◆ 3D scene scripts ◆
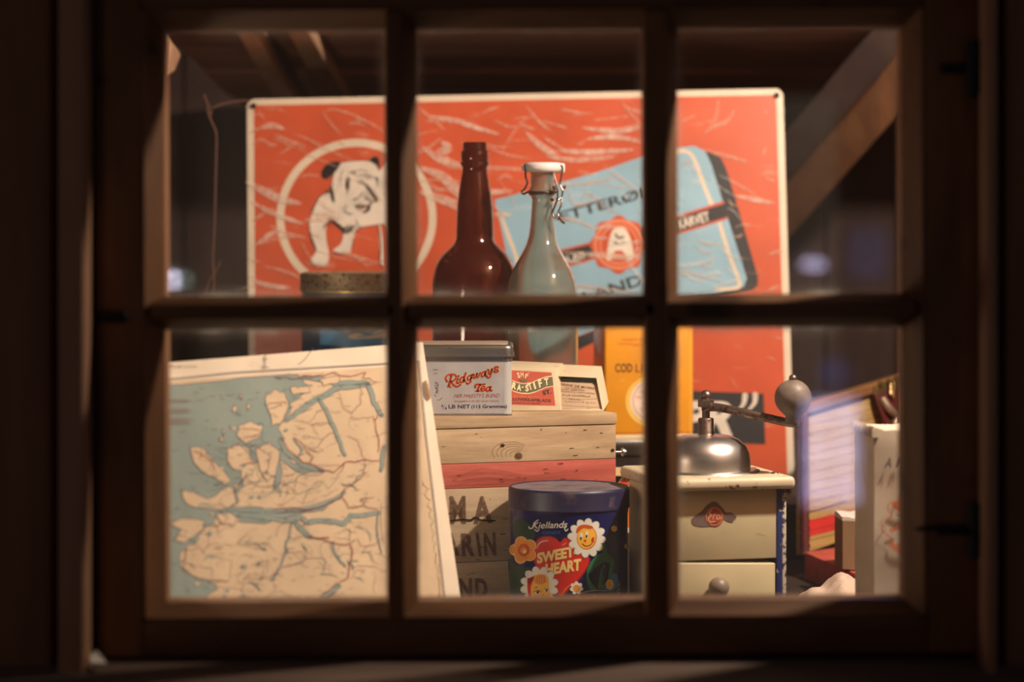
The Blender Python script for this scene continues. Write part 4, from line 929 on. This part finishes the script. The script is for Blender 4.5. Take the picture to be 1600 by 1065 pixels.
part('side_panel', yawbox(gx_-math.cos(th)*(bh+.001), gy_-math.sin(th)*(bh+.001), .0045, bd+.001, CT+.012, zbt, th, .001), ccr, gt, 50)
part('base', yawbox(gx_, gy_, .066, .074, CT, CT+.012, th, .003), cct, gt, 50)
dz = yawbox(gx_, gy_-.002, bh-.0052, bd, CT+.013, zc(873,2.87)-.0012, th, .0012)
for v in dz.verts:
    if v.co.z > CT+.02: v.co.z += -.0035*((v.co.x-(gx_-.05))/.11)
drw = part('drawer', dz, ccr, gt, 50)
gn = Vector((math.sin(th), -math.cos(th), 0)); gu = Vector((math.cos(th), math.sin(th), 0))
kf = Vector((gx_, gy_, 0)) + gn*(bd+.002)
KP = Plane(kf, kf+gu, kf+Vector((0,0,1))); kp = KP.at(1118, 915)
bm = bmesh.new(); bmesh.ops.create_uvsphere(bm, u_segments=24, v_segments=16, radius=.0104, matrix=Matrix.Translation(kp+gn*.011)); tube(bm, [kp, kp+gn*.006], .005, 12)
part('knob', bm, plain('grey_knob', (128,110,94), .45), drw, 60)
fp = Vector((gx_, gy_, 0)) + gn*bd; FP = Plane(fp, fp+gu, fp+Vector((0,0,1)))
A = Art(FP, 1060, 760, 5.917); stn = plain('glue_stain', (112,90,82), .7); lr = plain('decal_red', (178,74,56), .5); lc = plain('decal_cream', (214,170,130), .5)
A.poly([(120,300),(150,270),(210,230),(260,170),(310,138),(350,140),(400,185),(435,235),(460,240),(480,235),(540,275),(520,300),(500,330),(460,325),(420,300),(350,372),(290,366),(220,372),(150,360),(125,340)], stn, 1)
A.ell(332,275,88,92,lr,2); A.ring(330,275,74,78,5,lc,3); A.ell(336,272,64,64,lr,4)
A.stroke([(305,215),(280,240),(300,260),(275,290),(290,325),(330,320)], 11, lc, 5); A.stroke([(318,300),(322,262),(345,262)], 9, lc, 5); A.stroke([(375,262),(352,272),(355,300),(380,285),(376,262),(392,296)], 9, lc, 5)
for k in range(14): A.ell(440+random.uniform(0,90), 240+random.uniform(0,90), random.uniform(2,7), random.uniform(2,7), stn, 1, 0, 7)
A.build('round_decal', gt, 'round red decal with cream script on a brown glue stain')
A = Art(FP, 1060, 760, 5.917); A.stroke([(715,432),(760,442),(800,456)], 2.5, fade('crack', (90,60,40), .9), 1); A.build('paint_crack', gt)
chrome = worn('worn_chrome', (226,220,214), (150,130,112), .34, 1.0, 50, .62, .8, rough2=.45); rsm = worn('rusty_steel', (128,108,98), (84,54,40), .4, .85, 140, .5, .62, rough2=.7)
dm = [(.0, 682), (20, 682), (38, 684), (52, 690), (62, 699), (67.5, 710), (69.5, 722), (70, 736)]
part('dome', lathe(bmesh.new(), [(r*2.93/F, PZ+.0020+(736-y)*2.93/F*1.0) for r, y in dm] + [(.0480, PZ+.0018), (.0545, PZ+.0012), (.0552, PZ)], gx_, gy_, 72), chrome, gt, 60)
dzt = PZ+.002+54*2.93/F
part('collar', lathe(bmesh.new(), [(0, dzt+.0165), (.0072, dzt+.0165), (.0080, dzt+.0155), (.0080, dzt+.001), (.0088, dzt), (0, dzt)], gx_, gy_, 32), rsm, gt, 40)
hz = Z(637, 2.93)
part('shaft', lathe(bmesh.new(), [(0, hz+.004), (.0040, hz+.004), (.0040, dzt+.015), (0, dzt+.015)], gx_, gy_, 24), rsm, gt, 40)
crk = part('crank', None or (lambda bm: (tube(bm, cr([tuple(v) for v in (Vector((gx_-.004, gy_-.001, hz)), P(1120,636,2.925), P(1160,644,2.91), P(1200,653,2.90), P(1232,660,2.89), P(1248,661,2.885))]), [.0052]+[.0044]*24+[.0040], 10), bm)[1])(bmesh.new()), rsm, gt, 60)
for v in crk.data.vertices:                            # flatten the crank arm
    pass
bm = bmesh.new(); lathe(bm, [(0, hz+.009), (.0078, hz+.009), (.0082, hz+.008), (.0082, hz+.002), (.0078, hz+.001), (0, hz+.001)], gx_, gy_, 6); part('hex_nut', bm, rsm, crk, 20)
bm = bmesh.new(); bmesh.ops.create_uvsphere(bm, u_segments=20, v_segments=12, radius=.0058, matrix=Matrix.Translation((gx_, gy_, hz+.0125))); part('cap_nut', bm, rsm, crk, 60)
bcx, bcy = X(1239,2.888), 2.888; zb_ = lambda y: Z(y, 2.888)
pf = [(0, zb_(593))] + [(math.sin(t)*29*2.888/F, zb_(621)+math.cos(t)*28.5*2.888/F) for t in [PI*i/20 for i in range(1, 17)]] + [(.0078, zb_(650)), (.0082, zb_(655)), (.0072, zb_(660)), (0, zb_(660))]
part('knob', lathe(bmesh.new(), pf, bcx, bcy, 40), worn('grey_wood_ball', (120,104,92), (92,70,54), .5, 0, 60, .5, .7), crk, 60)
bm = bmesh.new(); bmesh.ops.create_uvsphere(bm, u_segments=16, v_segments=10, radius=.0042, matrix=Matrix.Translation((bcx, bcy, zb_(591)))); part('knob_rivet', bm, rsm, crk, 60)
bm = bmesh.new(); p = Vector((gx_, gy_, 0)) + gu*.052 - gn*.005; lathe(bm, [(0, PZ+.0022), (.003, PZ+.0018), (.0042, PZ)], p.x, p.y, 12); part('screw', bm, rsm, gt, 60); bm = bmesh.new(); p = Vector((gx_, gy_, 0)) + gu*.058 + gn*.045; lathe(bm, [(0, PZ+.0020), (.003, PZ+.0016), (.0042, PZ)], p.x, p.y, 12); part('screw', bm, rsm, gt, 60)

# ================================================================ map
mp = thing('map_sheet', 'old printed map of a coast with fjords and red roads, leaning behind the left panes', 'map', (X(450,2.6), 2.6, CT))
mTR, mBR, mTL = P(661,534,2.82), P(735,1035,2.72), P(196,571,2.60)
MP = Plane(mTR, mBR, mTL)
MP = type('S', (), {})()
nrm = (mTL-mTR).cross(mBR-mTR).normalized(); nrm = -nrm if nrm.y > 0 else nrm
class MapS:
    def at(s, px, py, off=0):
        r = Vector(((px-CX)/F, 1, (HOR-py)/F)); return r*(mTR.dot(nrm)/r.dot(nrm)) + nrm*off
MS = MapS()
zbot = CT
def msolve(px, z):
    lo, hi = 900, 1300
    for _ in range(40):
        m_ = (lo+hi)/2
        if MS.at(px, m_).z > z: lo = m_
        else: hi = m_
    return lo
corner = [(205,570.3), (661,534), (735, 0), (185, 0)]
corner[2] = (735, msolve(735, CT+.0008)); corner[3] = (185, msolve(185, CT+.0008))
cf = [MS.at(*p) for p in corner]
mpaper = worn('map_paper', (228,208,182), (200,160,120), .75, 0, 18, .66, .85, bmp=.02)
part('board', hexa(bmesh.new(), cf + [p-nrm*.003 for p in cf], .0005, 1), mpaper, mp)
A = Art(MS, 240, 520, 2.42, step=.0002)
land = worn('map_land', (212,182,146), (196,164,130), .75, 0, 25, .5, .8, bmp=.02); sea = worn('map_sea', (132,144,134), (144,152,140), .75, 0, 25, .45, .8, bmp=.02)
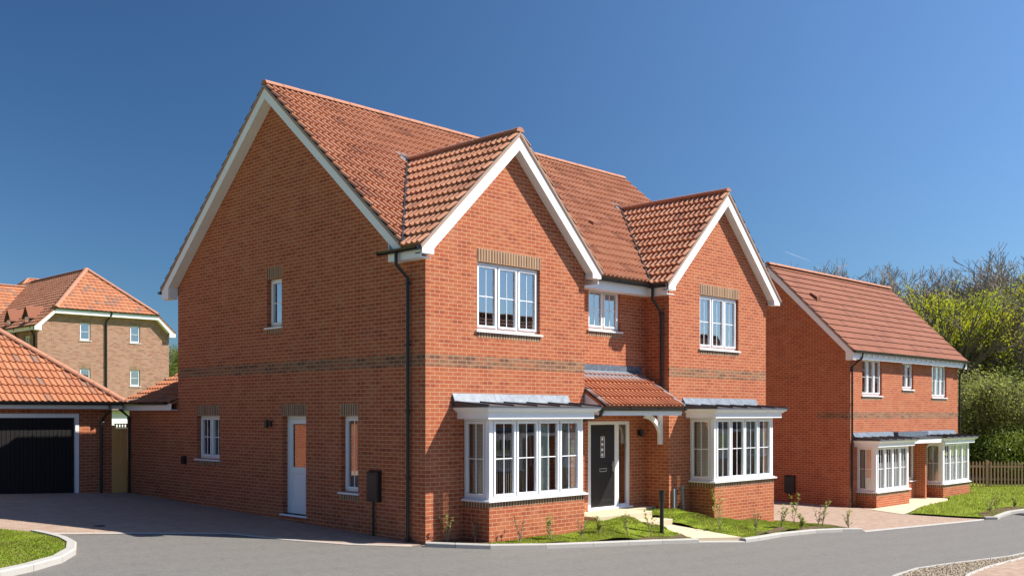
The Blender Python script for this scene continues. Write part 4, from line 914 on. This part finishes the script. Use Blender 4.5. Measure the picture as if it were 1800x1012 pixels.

◆ What you are asked to do ◆
Images must not appear in the copy; reproduce everything else in the records verbatim.

◆ Response ◆
The Blender Python script for this scene continues. Write part 4, from line 929 on. This part finishes the script. The script is for Blender 4.5. Take the picture to be 1600 by 1065 pixels.
part('side_panel', yawbox(gx_-math.cos(th)*(bh+.001), gy_-math.sin(th)*(bh+.001), .0045, bd+.001, CT+.012, zbt, th, .001), ccr, gt, 50)
part('base', yawbox(gx_, gy_, .066, .074, CT, CT+.012, th, .003), cct, gt, 50)
dz = yawbox(gx_, gy_-.002, bh-.0052, bd, CT+.013, zc(873,2.87)-.0012, th, .0012)
for v in dz.verts:
    if v.co.z > CT+.02: v.co.z += -.0035*((v.co.x-(gx_-.05))/.11)
drw = part('drawer', dz, ccr, gt, 50)
gn = Vector((math.sin(th), -math.cos(th), 0)); gu = Vector((math.cos(th), math.sin(th), 0))
kf = Vector((gx_, gy_, 0)) + gn*(bd+.002)
KP = Plane(kf, kf+gu, kf+Vector((0,0,1))); kp = KP.at(1118, 915)
bm = bmesh.new(); bmesh.ops.create_uvsphere(bm, u_segments=24, v_segments=16, radius=.0104, matrix=Matrix.Translation(kp+gn*.011)); tube(bm, [kp, kp+gn*.006], .005, 12)
part('knob', bm, plain('grey_knob', (128,110,94), .45), drw, 60)
fp = Vector((gx_, gy_, 0)) + gn*bd; FP = Plane(fp, fp+gu, fp+Vector((0,0,1)))
A = Art(FP, 1060, 760, 5.917); stn = plain('glue_stain', (112,90,82), .7); lr = plain('decal_red', (178,74,56), .5); lc = plain('decal_cream', (214,170,130), .5)
A.poly([(120,300),(150,270),(210,230),(260,170),(310,138),(350,140),(400,185),(435,235),(460,240),(480,235),(540,275),(520,300),(500,330),(460,325),(420,300),(350,372),(290,366),(220,372),(150,360),(125,340)], stn, 1)
A.ell(332,275,88,92,lr,2); A.ring(330,275,74,78,5,lc,3); A.ell(336,272,64,64,lr,4)
A.stroke([(305,215),(280,240),(300,260),(275,290),(290,325),(330,320)], 11, lc, 5); A.stroke([(318,300),(322,262),(345,262)], 9, lc, 5); A.stroke([(375,262),(352,272),(355,300),(380,285),(376,262),(392,296)], 9, lc, 5)
for k in range(14): A.ell(440+random.uniform(0,90), 240+random.uniform(0,90), random.uniform(2,7), random.uniform(2,7), stn, 1, 0, 7)
A.build('round_decal', gt, 'round red decal with cream script on a brown glue stain')
A = Art(FP, 1060, 760, 5.917); A.stroke([(715,432),(760,442),(800,456)], 2.5, fade('crack', (90,60,40), .9), 1); A.build('paint_crack', gt)
chrome = worn('worn_chrome', (226,220,214), (150,130,112), .34, 1.0, 50, .62, .8, rough2=.45); rsm = worn('rusty_steel', (128,108,98), (84,54,40), .4, .85, 140, .5, .62, rough2=.7)
dm = [(.0, 682), (20, 682), (38, 684), (52, 690), (62, 699), (67.5, 710), (69.5, 722), (70, 736)]
part('dome', lathe(bmesh.new(), [(r*2.93/F, PZ+.0020+(736-y)*2.93/F*1.0) for r, y in dm] + [(.0480, PZ+.0018), (.0545, PZ+.0012), (.0552, PZ)], gx_, gy_, 72), chrome, gt, 60)
dzt = PZ+.002+54*2.93/F
part('collar', lathe(bmesh.new(), [(0, dzt+.0165), (.0072, dzt+.0165), (.0080, dzt+.0155), (.0080, dzt+.001), (.0088, dzt), (0, dzt)], gx_, gy_, 32), rsm, gt, 40)
hz = Z(637, 2.93)
part('shaft', lathe(bmesh.new(), [(0, hz+.004), (.0040, hz+.004), (.0040, dzt+.015), (0, dzt+.015)], gx_, gy_, 24), rsm, gt, 40)
crk = part('crank', None or (lambda bm: (tube(bm, cr([tuple(v) for v in (Vector((gx_-.004, gy_-.001, hz)), P(1120,636,2.925), P(1160,644,2.91), P(1200,653,2.90), P(1232,660,2.89), P(1248,661,2.885))]), [.0052]+[.0044]*24+[.0040], 10), bm)[1])(bmesh.new()), rsm, gt, 60)
for v in crk.data.vertices:                            # flatten the crank arm
    pass
bm = bmesh.new(); lathe(bm, [(0, hz+.009), (.0078, hz+.009), (.0082, hz+.008), (.0082, hz+.002), (.0078, hz+.001), (0, hz+.001)], gx_, gy_, 6); part('hex_nut', bm, rsm, crk, 20)
bm = bmesh.new(); bmesh.ops.create_uvsphere(bm, u_segments=20, v_segments=12, radius=.0058, matrix=Matrix.Translation((gx_, gy_, hz+.0125))); part('cap_nut', bm, rsm, crk, 60)
bcx, bcy = X(1239,2.888), 2.888; zb_ = lambda y: Z(y, 2.888)
pf = [(0, zb_(593))] + [(math.sin(t)*29*2.888/F, zb_(621)+math.cos(t)*28.5*2.888/F) for t in [PI*i/20 for i in range(1, 17)]] + [(.0078, zb_(650)), (.0082, zb_(655)), (.0072, zb_(660)), (0, zb_(660))]
part('knob', lathe(bmesh.new(), pf, bcx, bcy, 40), worn('grey_wood_ball', (120,104,92), (92,70,54), .5, 0, 60, .5, .7), crk, 60)
bm = bmesh.new(); bmesh.ops.create_uvsphere(bm, u_segments=16, v_segments=10, radius=.0042, matrix=Matrix.Translation((bcx, bcy, zb_(591)))); part('knob_rivet', bm, rsm, crk, 60)
bm = bmesh.new(); p = Vector((gx_, gy_, 0)) + gu*.052 - gn*.005; lathe(bm, [(0, PZ+.0022), (.003, PZ+.0018), (.0042, PZ)], p.x, p.y, 12); part('screw', bm, rsm, gt, 60); bm = bmesh.new(); p = Vector((gx_, gy_, 0)) + gu*.058 + gn*.045; lathe(bm, [(0, PZ+.0020), (.003, PZ+.0016), (.0042, PZ)], p.x, p.y, 12); part('screw', bm, rsm, gt, 60)

# ================================================================ map
mp = thing('map_sheet', 'old printed map of a coast with fjords and red roads, leaning behind the left panes', 'map', (X(450,2.6), 2.6, CT))
mTR, mBR, mTL = P(661,534,2.82), P(735,1035,2.72), P(196,571,2.60)
MP = Plane(mTR, mBR, mTL)
MP = type('S', (), {})()
nrm = (mTL-mTR).cross(mBR-mTR).normalized(); nrm = -nrm if nrm.y > 0 else nrm
class MapS:
    def at(s, px, py, off=0):
        r = Vector(((px-CX)/F, 1, (HOR-py)/F)); return r*(mTR.dot(nrm)/r.dot(nrm)) + nrm*off
MS = MapS()
zbot = CT
def msolve(px, z):
    lo, hi = 900, 1300
    for _ in range(40):
        m_ = (lo+hi)/2
        if MS.at(px, m_).z > z: lo = m_
        else: hi = m_
    return lo
corner = [(205,570.3), (661,534), (735, 0), (185, 0)]
corner[2] = (735, msolve(735, CT+.0008)); corner[3] = (185, msolve(185, CT+.0008))
cf = [MS.at(*p) for p in corner]
mpaper = worn('map_paper', (228,208,182), (200,160,120), .75, 0, 18, .66, .85, bmp=.02)
part('board', hexa(bmesh.new(), cf + [p-nrm*.003 for p in cf], .0005, 1), mpaper, mp)
A = Art(MS, 240, 520, 2.42, step=.0002)
land = worn('map_land', (212,182,146), (196,164,130), .75, 0, 25, .5, .8, bmp=.02); sea = worn('map_sea', (132,144,134), (144,152,140), .75, 0, 25, .45, .8, bmp=.02)
The Blender Python script for this scene continues. Write part 4, from line 914 on. This part finishes the script. Use Blender 4.5. Measure the picture as if it were 1800x1012 pixels.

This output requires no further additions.